### AVAILABLE DATA

■ ■ ■ ■

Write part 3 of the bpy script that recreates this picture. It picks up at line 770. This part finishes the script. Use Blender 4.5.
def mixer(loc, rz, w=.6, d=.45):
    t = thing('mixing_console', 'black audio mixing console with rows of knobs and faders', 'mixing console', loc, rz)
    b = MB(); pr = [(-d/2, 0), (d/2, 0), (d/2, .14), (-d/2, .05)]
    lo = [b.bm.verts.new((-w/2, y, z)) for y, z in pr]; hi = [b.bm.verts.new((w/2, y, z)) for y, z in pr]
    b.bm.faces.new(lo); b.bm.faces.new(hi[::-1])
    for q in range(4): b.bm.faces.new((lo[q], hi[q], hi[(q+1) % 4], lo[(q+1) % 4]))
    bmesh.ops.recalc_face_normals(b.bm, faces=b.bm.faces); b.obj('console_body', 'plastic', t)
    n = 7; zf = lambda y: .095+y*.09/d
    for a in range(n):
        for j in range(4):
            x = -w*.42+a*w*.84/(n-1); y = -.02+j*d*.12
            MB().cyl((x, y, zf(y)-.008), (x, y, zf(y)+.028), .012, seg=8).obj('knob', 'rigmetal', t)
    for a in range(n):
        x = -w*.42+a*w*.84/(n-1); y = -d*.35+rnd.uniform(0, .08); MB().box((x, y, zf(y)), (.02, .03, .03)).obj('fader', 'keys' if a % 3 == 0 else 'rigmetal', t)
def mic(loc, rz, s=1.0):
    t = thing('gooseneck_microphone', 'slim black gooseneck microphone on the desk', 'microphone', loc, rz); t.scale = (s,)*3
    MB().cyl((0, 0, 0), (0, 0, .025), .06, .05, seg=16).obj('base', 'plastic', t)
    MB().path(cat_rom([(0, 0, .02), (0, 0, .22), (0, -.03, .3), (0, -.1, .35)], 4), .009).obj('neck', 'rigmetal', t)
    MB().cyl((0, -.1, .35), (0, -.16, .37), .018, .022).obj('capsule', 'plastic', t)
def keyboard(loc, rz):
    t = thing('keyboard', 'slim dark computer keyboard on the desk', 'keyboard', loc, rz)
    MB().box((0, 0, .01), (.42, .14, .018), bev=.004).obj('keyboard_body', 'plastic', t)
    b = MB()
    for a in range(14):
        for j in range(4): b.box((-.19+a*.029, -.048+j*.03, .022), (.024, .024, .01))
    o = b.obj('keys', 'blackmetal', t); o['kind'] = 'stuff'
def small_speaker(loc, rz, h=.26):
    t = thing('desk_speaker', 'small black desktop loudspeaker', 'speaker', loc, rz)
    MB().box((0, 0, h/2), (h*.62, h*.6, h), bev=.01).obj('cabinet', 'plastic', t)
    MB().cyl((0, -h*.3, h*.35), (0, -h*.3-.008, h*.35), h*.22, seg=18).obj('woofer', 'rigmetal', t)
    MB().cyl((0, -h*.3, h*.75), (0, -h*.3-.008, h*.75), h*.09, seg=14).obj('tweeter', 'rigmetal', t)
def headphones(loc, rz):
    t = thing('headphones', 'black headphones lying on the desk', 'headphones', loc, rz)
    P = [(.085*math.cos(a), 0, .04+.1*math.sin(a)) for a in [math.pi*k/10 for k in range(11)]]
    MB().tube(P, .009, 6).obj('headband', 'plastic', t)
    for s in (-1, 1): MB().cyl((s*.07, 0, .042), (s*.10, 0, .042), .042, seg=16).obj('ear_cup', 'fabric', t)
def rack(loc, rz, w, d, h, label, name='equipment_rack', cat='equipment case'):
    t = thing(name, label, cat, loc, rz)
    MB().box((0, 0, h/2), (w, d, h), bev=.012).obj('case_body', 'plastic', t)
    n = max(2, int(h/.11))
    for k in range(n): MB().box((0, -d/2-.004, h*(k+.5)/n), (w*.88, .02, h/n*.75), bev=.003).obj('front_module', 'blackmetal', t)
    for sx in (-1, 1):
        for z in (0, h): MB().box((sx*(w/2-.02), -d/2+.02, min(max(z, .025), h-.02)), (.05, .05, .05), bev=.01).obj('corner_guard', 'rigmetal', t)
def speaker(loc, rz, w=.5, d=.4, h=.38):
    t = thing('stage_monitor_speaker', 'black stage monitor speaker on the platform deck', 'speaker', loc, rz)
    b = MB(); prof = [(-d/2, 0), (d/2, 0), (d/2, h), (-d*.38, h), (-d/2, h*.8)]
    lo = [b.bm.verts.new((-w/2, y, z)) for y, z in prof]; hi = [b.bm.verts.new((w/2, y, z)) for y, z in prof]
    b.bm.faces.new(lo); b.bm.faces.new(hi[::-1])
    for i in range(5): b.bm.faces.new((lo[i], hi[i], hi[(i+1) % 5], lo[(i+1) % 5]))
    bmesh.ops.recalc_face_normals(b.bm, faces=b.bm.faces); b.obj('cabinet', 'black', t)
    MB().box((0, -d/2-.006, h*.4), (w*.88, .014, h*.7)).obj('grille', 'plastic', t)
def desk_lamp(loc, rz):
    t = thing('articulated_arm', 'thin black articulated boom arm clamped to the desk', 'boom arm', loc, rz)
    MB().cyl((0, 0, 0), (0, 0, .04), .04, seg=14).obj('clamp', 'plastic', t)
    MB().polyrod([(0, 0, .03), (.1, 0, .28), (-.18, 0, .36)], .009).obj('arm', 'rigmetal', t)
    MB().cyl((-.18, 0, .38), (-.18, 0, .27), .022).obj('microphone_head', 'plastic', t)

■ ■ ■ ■

### INSTRUCTIONS FOR THE TASK
Extract, word for word, each line of the listing above.

### SOLUTION TO THIS PROBLEM
Write part 3 of the bpy script that recreates this picture. It picks up at line 770. This part finishes the script. Use Blender 4.5.
def mixer(loc, rz, w=.6, d=.45):
    t = thing('mixing_console', 'black audio mixing console with rows of knobs and faders', 'mixing console', loc, rz)
    b = MB(); pr = [(-d/2, 0), (d/2, 0), (d/2, .14), (-d/2, .05)]
    lo = [b.bm.verts.new((-w/2, y, z)) for y, z in pr]; hi = [b.bm.verts.new((w/2, y, z)) for y, z in pr]
    b.bm.faces.new(lo); b.bm.faces.new(hi[::-1])
    for q in range(4): b.bm.faces.new((lo[q], hi[q], hi[(q+1) % 4], lo[(q+1) % 4]))
    bmesh.ops.recalc_face_normals(b.bm, faces=b.bm.faces); b.obj('console_body', 'plastic', t)
    n = 7; zf = lambda y: .095+y*.09/d
    for a in range(n):
        for j in range(4):
            x = -w*.42+a*w*.84/(n-1); y = -.02+j*d*.12
            MB().cyl((x, y, zf(y)-.008), (x, y, zf(y)+.028), .012, seg=8).obj('knob', 'rigmetal', t)
    for a in range(n):
        x = -w*.42+a*w*.84/(n-1); y = -d*.35+rnd.uniform(0, .08); MB().box((x, y, zf(y)), (.02, .03, .03)).obj('fader', 'keys' if a % 3 == 0 else 'rigmetal', t)
def mic(loc, rz, s=1.0):
    t = thing('gooseneck_microphone', 'slim black gooseneck microphone on the desk', 'microphone', loc, rz); t.scale = (s,)*3
    MB().cyl((0, 0, 0), (0, 0, .025), .06, .05, seg=16).obj('base', 'plastic', t)
    MB().path(cat_rom([(0, 0, .02), (0, 0, .22), (0, -.03, .3), (0, -.1, .35)], 4), .009).obj('neck', 'rigmetal', t)
    MB().cyl((0, -.1, .35), (0, -.16, .37), .018, .022).obj('capsule', 'plastic', t)
def keyboard(loc, rz):
    t = thing('keyboard', 'slim dark computer keyboard on the desk', 'keyboard', loc, rz)
    MB().box((0, 0, .01), (.42, .14, .018), bev=.004).obj('keyboard_body', 'plastic', t)
    b = MB()
    for a in range(14):
        for j in range(4): b.box((-.19+a*.029, -.048+j*.03, .022), (.024, .024, .01))
    o = b.obj('keys', 'blackmetal', t); o['kind'] = 'stuff'
def small_speaker(loc, rz, h=.26):
    t = thing('desk_speaker', 'small black desktop loudspeaker', 'speaker', loc, rz)
    MB().box((0, 0, h/2), (h*.62, h*.6, h), bev=.01).obj('cabinet', 'plastic', t)
    MB().cyl((0, -h*.3, h*.35), (0, -h*.3-.008, h*.35), h*.22, seg=18).obj('woofer', 'rigmetal', t)
    MB().cyl((0, -h*.3, h*.75), (0, -h*.3-.008, h*.75), h*.09, seg=14).obj('tweeter', 'rigmetal', t)
def headphones(loc, rz):
    t = thing('headphones', 'black headphones lying on the desk', 'headphones', loc, rz)
    P = [(.085*math.cos(a), 0, .04+.1*math.sin(a)) for a in [math.pi*k/10 for k in range(11)]]
    MB().tube(P, .009, 6).obj('headband', 'plastic', t)
    for s in (-1, 1): MB().cyl((s*.07, 0, .042), (s*.10, 0, .042), .042, seg=16).obj('ear_cup', 'fabric', t)
def rack(loc, rz, w, d, h, label, name='equipment_rack', cat='equipment case'):
    t = thing(name, label, cat, loc, rz)
    MB().box((0, 0, h/2), (w, d, h), bev=.012).obj('case_body', 'plastic', t)
    n = max(2, int(h/.11))
    for k in range(n): MB().box((0, -d/2-.004, h*(k+.5)/n), (w*.88, .02, h/n*.75), bev=.003).obj('front_module', 'blackmetal', t)
    for sx in (-1, 1):
        for z in (0, h): MB().box((sx*(w/2-.02), -d/2+.02, min(max(z, .025), h-.02)), (.05, .05, .05), bev=.01).obj('corner_guard', 'rigmetal', t)
def speaker(loc, rz, w=.5, d=.4, h=.38):
    t = thing('stage_monitor_speaker', 'black stage monitor speaker on the platform deck', 'speaker', loc, rz)
    b = MB(); prof = [(-d/2, 0), (d/2, 0), (d/2, h), (-d*.38, h), (-d/2, h*.8)]
    lo = [b.bm.verts.new((-w/2, y, z)) for y, z in prof]; hi = [b.bm.verts.new((w/2, y, z)) for y, z in prof]
    b.bm.faces.new(lo); b.bm.faces.new(hi[::-1])
    for i in range(5): b.bm.faces.new((lo[i], hi[i], hi[(i+1) % 5], lo[(i+1) % 5]))
    bmesh.ops.recalc_face_normals(b.bm, faces=b.bm.faces); b.obj('cabinet', 'black', t)
    MB().box((0, -d/2-.006, h*.4), (w*.88, .014, h*.7)).obj('grille', 'plastic', t)
def desk_lamp(loc, rz):
    t = thing('articulated_arm', 'thin black articulated boom arm clamped to the desk', 'boom arm', loc, rz)
    MB().cyl((0, 0, 0), (0, 0, .04), .04, seg=14).obj('clamp', 'plastic', t)
    MB().polyrod([(0, 0, .03), (.1, 0, .28), (-.18, 0, .36)], .009).obj('arm', 'rigmetal', t)
    MB().cyl((-.18, 0, .38), (-.18, 0, .27), .022).obj('microphone_head', 'plastic', t)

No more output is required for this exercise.